In the b.g. of the scene where Col. Rick and Dr. Moone are getting physical, there are oversized chess piece kings and queens flanking the two lamps. In the context, the implication is that the symbolism relates not just to mind control but to sex magic. (Enchantress, in another scene, makes the sign of silence to Rick, which may imply that he has been initiated by her.) That her powers are activated while she’s gyrating her body confirms that this is sex magic. She’s using sex to brainwash and zombify everyone into her army of destruction, which mirrors red pill programming.

Diablo makes a fiery crown on his head in the flashback to one of his pyrokinetic outbursts on the prison yard. Given that he’s a Fed-controlled “meta-human” (read, a mind control slave), this is the Monarch crown of slavery.

Waller says, “Getting people to act against their self-interest for the national security of the United States is what I do for a living.” Waller the master manipulator—and this formula is very close to the stated mission of MKUltra, the goal of which was to create hypnotized operatives who would do things for their programmers in the trance state that they would not otherwise do.

Waller, who is a portrait of the deep state mentality if not a symbol of the deep state itself, aspires to the total mind control powers exercised by the Enchantress, her ability to transform even the lowest human material into a perfect mind-control zombie. She boasts at one point that she controls the witch’s heart and thus Flag, who is controlled by her, will “follow my orders as holy writ.” (Remember Jay’s principle that the villains are often the elites preferred picture of themselves. Which I understand in terms of Aquino’s principle of projecting omnipotence, which in cinema frequently takes the form of what I call spiritual terrorism.)
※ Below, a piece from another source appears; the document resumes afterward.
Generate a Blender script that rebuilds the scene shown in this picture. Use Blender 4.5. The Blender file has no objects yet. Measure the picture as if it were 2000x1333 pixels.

Maybe mention Monarch stuff in Arkham Asylum video game.

Deep State Satanism

The iridescent color scheme (reminiscent of Wonder Woman 1984 and Annihilation) of the opticals is associated with Satanism or Luciferianism.

“Sympathy for the Devil” plays over the intro of Waller, the black CIA boss who controls the squad. Later, Harley asks Waller worshipfully, “Are you the Devil?” Later, Rick identifies her as “God,” saying, “Behold the voice of God” before he puts her up on the screen.

Equating God and Devil (occult union of opposites) and both with intelligence community/deep state: national security Feds, which is really a front of Spectre, as the dark self.

Waller “leverages [peoples’] weaknesses”—and the film celebrates diabolical manipulation like this. Some Revelation of the Method here: intelligence forces behind film preying on weaknesses even as they reveal the centrality of this tactic to intelligence handlers/case officers.

Waller’s helicopter is #23, the number of chaos and of pseudo-synchronistic mind games.

Killer Croc another example of Hollywood pushing the alligator/crocodile totem. Cf., e.g., recent Lyle Crocodile movie. And consider “Crocodile Blood” by Bring Me the Horizon.

The ritual crime scene

Rick Flag and his unit discover June Moone ritually posed, apparently just recovering from a bout of possession by Enchantress. There’s a unicursal hexagram over her heard, tall wheat framing her figure all around and marking her as the sacrificial grain goddess. It looks like something out of the first season of True Detective. She says, “Help me.” What is going on here? What has Enchantress been doing? Performing cult rituals in preparation for her takeover of the world through mass possession? The other cult members are dead or killed by Flag’s men—some have hexagrams over their eyes.

There’s a large, probably plastic figure of a dog, maybe a greyhound, in the scene. The dogs of Hekate? (Dogs are used by the prison guards, and they figure in the aforementioned music video tie-in directed by Ayers.)

More Deep Politics

Batman, played by CIA shill Ben Affleck, got a “tip” from Waller (CIA) to bust Deadshot so that they can control/use him; that is, Batman is a (willing) tool of the CIA/deep state. The mid-credits scene with Bruce and Waller suggests that he is also trying to work the deep state for his own purposes, namely, developing his meta-human “team”—which of course is also ultimately being led along by deep states forces. Also revealing is that “Van Criss Laboratories,” which apparently develops nano-weapons used by the deep state, is a subsidiary of Wayne Enterprises.

Waller: “In a world of flying men and monsters, this [forming the Suicide Squad] is the only way to protect our country.” Standard deep state pseudo-transmoral propaganda.

She also invokes US deal with mafia during WW2 to protect the docks to justify CIA collaboration with the dark side.

Note FEMA taking over disaster zone after Enchantress and Incubus start their reign of terror.

Deadshot: We’re the patsies; we’re the coverup.

More religious engineering

Death-of-America montage linked in with Snyder’s DC universe deconstruction of Superman as a stand-in for traditional religion and traditionalism generally.

Deadshot: “This shit’s going to be like a chapter in the Bible.” (Think again about Snyder and religious engineering.)

Is the ending, where the Joker rescues Harley, a fantasy? The musical cue from “Bohemian Rhapsody”—the lyrics, “Is this the real life or is this just fantasy?”—suggests that it may be fantasy. Or it can also be read to cover the whole film, as it were, indicating the use of the method we’ve described at length with reference to Zack Snyder and in the Joker series, namely, the deliberately blurring of fiction and reality in order to change reality through fiction.

Etc.

Note the giant smiley face.

The racial politics involving Waller’s character is obvious: deep state wants to coopt minorities by promising them power in the New World Order.

[1][1] Note that she’s wearing green, the color of initiation.